#### RECORDS PROVIDED ####

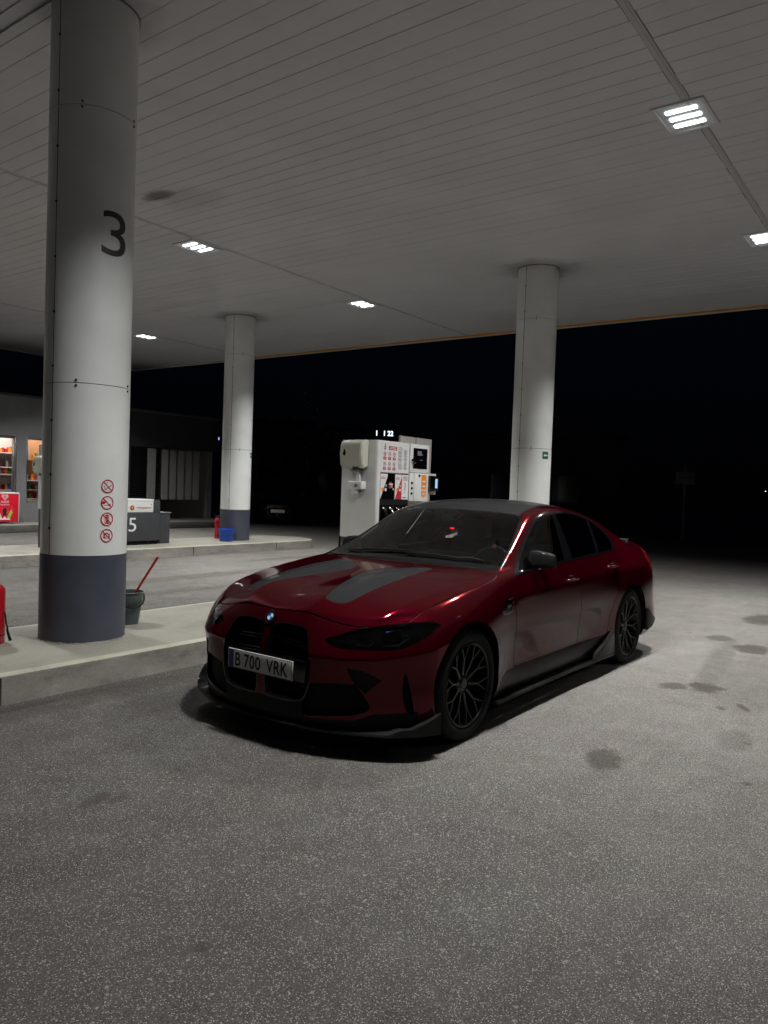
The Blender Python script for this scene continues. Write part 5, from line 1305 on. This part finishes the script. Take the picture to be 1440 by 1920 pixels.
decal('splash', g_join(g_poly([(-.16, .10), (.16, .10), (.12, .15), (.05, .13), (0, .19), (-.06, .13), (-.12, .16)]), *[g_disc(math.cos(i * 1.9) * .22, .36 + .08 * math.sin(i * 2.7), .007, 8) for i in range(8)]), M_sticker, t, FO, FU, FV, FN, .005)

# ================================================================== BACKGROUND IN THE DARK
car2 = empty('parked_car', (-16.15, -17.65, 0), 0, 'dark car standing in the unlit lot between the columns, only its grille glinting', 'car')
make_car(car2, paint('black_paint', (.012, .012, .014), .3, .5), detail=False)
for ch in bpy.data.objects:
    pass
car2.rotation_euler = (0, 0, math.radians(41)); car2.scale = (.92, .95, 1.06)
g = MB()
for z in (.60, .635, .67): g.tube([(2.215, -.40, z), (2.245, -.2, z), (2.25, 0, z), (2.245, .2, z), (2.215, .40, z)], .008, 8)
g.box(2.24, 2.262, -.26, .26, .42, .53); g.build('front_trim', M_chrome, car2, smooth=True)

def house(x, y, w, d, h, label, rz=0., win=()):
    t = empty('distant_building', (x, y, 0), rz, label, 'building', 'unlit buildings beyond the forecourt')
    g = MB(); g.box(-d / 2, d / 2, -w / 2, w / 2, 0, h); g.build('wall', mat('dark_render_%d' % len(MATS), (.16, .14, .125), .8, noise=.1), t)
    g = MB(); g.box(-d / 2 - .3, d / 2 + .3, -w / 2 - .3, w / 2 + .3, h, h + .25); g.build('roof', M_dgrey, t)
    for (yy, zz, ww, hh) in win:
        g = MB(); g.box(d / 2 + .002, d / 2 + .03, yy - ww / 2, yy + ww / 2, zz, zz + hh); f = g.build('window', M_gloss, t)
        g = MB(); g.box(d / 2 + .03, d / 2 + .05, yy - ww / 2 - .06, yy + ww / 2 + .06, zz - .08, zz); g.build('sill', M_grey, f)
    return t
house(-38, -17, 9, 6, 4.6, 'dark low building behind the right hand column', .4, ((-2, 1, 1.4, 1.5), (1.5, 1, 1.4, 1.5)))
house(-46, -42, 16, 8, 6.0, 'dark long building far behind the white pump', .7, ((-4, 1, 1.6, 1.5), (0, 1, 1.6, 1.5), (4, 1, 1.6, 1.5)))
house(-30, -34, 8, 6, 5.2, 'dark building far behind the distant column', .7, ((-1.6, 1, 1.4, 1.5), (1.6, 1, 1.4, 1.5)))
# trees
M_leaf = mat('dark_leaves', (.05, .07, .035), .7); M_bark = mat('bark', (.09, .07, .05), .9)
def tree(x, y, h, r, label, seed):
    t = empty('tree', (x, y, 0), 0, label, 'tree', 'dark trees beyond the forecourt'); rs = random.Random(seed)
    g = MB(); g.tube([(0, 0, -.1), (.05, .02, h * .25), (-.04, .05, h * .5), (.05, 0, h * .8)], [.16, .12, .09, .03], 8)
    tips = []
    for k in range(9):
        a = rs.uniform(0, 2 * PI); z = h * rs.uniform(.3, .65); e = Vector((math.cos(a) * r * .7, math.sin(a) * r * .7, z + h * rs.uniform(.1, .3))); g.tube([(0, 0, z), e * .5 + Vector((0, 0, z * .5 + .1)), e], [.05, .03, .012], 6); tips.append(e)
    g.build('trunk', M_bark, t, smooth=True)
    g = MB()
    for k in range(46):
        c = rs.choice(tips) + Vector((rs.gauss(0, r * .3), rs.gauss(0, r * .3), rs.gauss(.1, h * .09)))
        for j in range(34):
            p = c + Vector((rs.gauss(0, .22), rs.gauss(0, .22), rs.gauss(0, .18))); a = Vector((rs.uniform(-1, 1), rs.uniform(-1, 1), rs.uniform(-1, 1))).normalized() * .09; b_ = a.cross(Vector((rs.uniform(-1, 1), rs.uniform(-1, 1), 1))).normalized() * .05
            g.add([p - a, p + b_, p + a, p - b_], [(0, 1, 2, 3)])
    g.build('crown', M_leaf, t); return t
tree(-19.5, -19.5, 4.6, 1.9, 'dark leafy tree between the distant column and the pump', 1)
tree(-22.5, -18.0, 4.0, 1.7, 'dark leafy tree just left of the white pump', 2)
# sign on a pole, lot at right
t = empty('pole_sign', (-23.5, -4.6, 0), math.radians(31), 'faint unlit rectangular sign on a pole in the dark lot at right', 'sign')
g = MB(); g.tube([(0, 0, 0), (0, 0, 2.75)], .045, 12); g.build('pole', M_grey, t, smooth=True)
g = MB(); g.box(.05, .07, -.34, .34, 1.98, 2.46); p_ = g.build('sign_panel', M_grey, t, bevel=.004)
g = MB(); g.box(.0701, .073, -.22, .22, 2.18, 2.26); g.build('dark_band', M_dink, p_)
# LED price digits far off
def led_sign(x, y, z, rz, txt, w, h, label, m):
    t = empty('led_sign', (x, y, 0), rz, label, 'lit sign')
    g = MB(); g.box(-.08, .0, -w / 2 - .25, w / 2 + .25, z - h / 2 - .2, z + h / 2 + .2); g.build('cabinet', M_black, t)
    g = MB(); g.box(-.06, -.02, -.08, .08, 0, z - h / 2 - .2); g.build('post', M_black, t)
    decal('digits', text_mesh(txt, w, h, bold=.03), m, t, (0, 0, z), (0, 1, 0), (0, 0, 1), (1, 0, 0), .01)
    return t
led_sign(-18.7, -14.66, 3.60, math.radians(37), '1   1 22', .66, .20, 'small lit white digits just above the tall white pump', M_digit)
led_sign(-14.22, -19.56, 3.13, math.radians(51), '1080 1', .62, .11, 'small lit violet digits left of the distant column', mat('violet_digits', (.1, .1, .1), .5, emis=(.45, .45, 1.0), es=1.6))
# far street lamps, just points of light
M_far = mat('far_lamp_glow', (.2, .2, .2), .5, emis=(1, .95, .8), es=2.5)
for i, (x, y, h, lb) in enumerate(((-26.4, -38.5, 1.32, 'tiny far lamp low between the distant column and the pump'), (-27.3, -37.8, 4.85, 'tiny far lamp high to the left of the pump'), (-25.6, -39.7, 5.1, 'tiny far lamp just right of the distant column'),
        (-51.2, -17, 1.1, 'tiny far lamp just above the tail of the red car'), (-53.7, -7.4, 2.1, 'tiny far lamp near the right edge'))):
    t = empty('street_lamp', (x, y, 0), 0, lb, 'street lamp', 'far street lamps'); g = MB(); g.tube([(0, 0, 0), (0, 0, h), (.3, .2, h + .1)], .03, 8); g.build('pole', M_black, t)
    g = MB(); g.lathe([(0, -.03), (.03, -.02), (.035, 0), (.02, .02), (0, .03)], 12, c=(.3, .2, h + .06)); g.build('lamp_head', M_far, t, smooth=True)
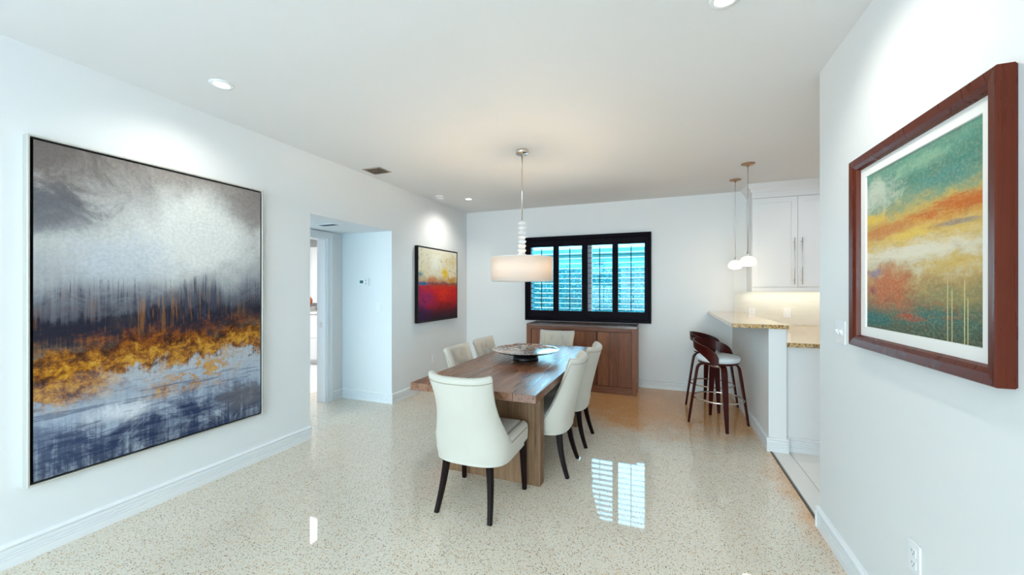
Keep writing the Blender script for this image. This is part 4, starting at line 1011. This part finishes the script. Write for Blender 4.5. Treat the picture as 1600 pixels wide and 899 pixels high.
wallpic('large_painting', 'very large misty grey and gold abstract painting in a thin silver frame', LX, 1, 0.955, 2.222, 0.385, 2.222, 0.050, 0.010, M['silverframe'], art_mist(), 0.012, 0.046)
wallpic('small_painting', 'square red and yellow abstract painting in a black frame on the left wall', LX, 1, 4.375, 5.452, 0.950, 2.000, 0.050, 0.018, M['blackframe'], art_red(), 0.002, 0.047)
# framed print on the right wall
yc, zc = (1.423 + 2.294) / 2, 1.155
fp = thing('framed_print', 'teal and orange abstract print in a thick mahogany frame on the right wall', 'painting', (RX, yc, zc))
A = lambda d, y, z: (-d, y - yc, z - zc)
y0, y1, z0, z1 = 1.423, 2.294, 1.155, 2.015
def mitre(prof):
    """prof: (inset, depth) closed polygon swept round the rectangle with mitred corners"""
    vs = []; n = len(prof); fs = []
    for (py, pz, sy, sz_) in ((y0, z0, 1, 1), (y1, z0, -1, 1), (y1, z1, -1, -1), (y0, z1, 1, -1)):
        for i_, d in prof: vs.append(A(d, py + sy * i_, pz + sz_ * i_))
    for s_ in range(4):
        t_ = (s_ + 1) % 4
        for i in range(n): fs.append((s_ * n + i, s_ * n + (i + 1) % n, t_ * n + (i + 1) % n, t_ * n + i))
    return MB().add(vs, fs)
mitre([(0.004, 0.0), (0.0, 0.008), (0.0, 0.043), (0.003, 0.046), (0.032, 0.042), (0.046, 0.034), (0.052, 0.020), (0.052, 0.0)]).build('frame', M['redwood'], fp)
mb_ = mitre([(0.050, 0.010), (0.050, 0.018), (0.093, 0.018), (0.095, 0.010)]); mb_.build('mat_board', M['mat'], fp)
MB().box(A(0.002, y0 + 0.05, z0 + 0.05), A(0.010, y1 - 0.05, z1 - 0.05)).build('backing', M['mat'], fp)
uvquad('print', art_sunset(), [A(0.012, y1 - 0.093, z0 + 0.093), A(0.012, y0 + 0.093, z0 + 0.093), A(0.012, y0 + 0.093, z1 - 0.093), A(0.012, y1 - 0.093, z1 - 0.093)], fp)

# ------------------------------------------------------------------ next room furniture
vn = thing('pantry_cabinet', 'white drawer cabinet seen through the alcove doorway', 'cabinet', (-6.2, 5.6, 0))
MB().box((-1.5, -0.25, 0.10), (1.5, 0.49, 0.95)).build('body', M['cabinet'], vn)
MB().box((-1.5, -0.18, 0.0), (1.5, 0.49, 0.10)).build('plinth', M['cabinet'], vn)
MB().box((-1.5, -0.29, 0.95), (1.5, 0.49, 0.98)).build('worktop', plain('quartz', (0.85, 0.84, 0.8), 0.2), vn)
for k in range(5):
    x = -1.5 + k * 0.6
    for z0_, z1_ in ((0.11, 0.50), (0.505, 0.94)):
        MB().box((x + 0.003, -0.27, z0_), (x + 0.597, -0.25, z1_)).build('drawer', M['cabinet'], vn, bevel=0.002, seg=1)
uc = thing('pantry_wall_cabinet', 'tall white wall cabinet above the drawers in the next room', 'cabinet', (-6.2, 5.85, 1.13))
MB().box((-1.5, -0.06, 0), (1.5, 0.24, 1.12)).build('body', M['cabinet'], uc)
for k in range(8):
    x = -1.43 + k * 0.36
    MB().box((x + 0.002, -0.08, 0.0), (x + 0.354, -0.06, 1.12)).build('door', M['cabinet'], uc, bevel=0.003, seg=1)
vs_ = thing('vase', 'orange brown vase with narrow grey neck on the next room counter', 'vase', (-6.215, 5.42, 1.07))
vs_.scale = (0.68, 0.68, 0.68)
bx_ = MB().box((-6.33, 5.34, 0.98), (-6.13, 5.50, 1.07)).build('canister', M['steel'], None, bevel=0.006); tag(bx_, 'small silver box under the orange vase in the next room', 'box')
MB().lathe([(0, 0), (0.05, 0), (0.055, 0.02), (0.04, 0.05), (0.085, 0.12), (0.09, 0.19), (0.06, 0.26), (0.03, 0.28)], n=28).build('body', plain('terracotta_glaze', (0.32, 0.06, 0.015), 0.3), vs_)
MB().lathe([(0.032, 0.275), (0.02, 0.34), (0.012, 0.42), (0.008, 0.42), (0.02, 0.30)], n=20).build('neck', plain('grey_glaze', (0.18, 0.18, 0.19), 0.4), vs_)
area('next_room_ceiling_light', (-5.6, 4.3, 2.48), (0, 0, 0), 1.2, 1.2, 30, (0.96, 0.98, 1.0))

####

STATED GOAL:
Only the lines from the one with "Keep writing the" up to the one with "uvquad('print', art_sunset(), [A(0.012, y1" should be repeated, both included, exactly as they appear.

OUTPUT BELOW:
Keep writing the Blender script for this image. This is part 4, starting at line 1011. This part finishes the script. Write for Blender 4.5. Treat the picture as 1600 pixels wide and 899 pixels high.
wallpic('large_painting', 'very large misty grey and gold abstract painting in a thin silver frame', LX, 1, 0.955, 2.222, 0.385, 2.222, 0.050, 0.010, M['silverframe'], art_mist(), 0.012, 0.046)
wallpic('small_painting', 'square red and yellow abstract painting in a black frame on the left wall', LX, 1, 4.375, 5.452, 0.950, 2.000, 0.050, 0.018, M['blackframe'], art_red(), 0.002, 0.047)
# framed print on the right wall
yc, zc = (1.423 + 2.294) / 2, 1.155
fp = thing('framed_print', 'teal and orange abstract print in a thick mahogany frame on the right wall', 'painting', (RX, yc, zc))
A = lambda d, y, z: (-d, y - yc, z - zc)
y0, y1, z0, z1 = 1.423, 2.294, 1.155, 2.015
def mitre(prof):
    """prof: (inset, depth) closed polygon swept round the rectangle with mitred corners"""
    vs = []; n = len(prof); fs = []
    for (py, pz, sy, sz_) in ((y0, z0, 1, 1), (y1, z0, -1, 1), (y1, z1, -1, -1), (y0, z1, 1, -1)):
        for i_, d in prof: vs.append(A(d, py + sy * i_, pz + sz_ * i_))
    for s_ in range(4):
        t_ = (s_ + 1) % 4
        for i in range(n): fs.append((s_ * n + i, s_ * n + (i + 1) % n, t_ * n + (i + 1) % n, t_ * n + i))
    return MB().add(vs, fs)
mitre([(0.004, 0.0), (0.0, 0.008), (0.0, 0.043), (0.003, 0.046), (0.032, 0.042), (0.046, 0.034), (0.052, 0.020), (0.052, 0.0)]).build('frame', M['redwood'], fp)
mb_ = mitre([(0.050, 0.010), (0.050, 0.018), (0.093, 0.018), (0.095, 0.010)]); mb_.build('mat_board', M['mat'], fp)
MB().box(A(0.002, y0 + 0.05, z0 + 0.05), A(0.010, y1 - 0.05, z1 - 0.05)).build('backing', M['mat'], fp)
uvquad('print', art_sunset(), [A(0.012, y1 - 0.093, z0 + 0.093), A(0.012, y0 + 0.093, z0 + 0.093), A(0.012, y0 + 0.093, z1 - 0.093), A(0.012, y1 - 0.093, z1 - 0.093)], fp)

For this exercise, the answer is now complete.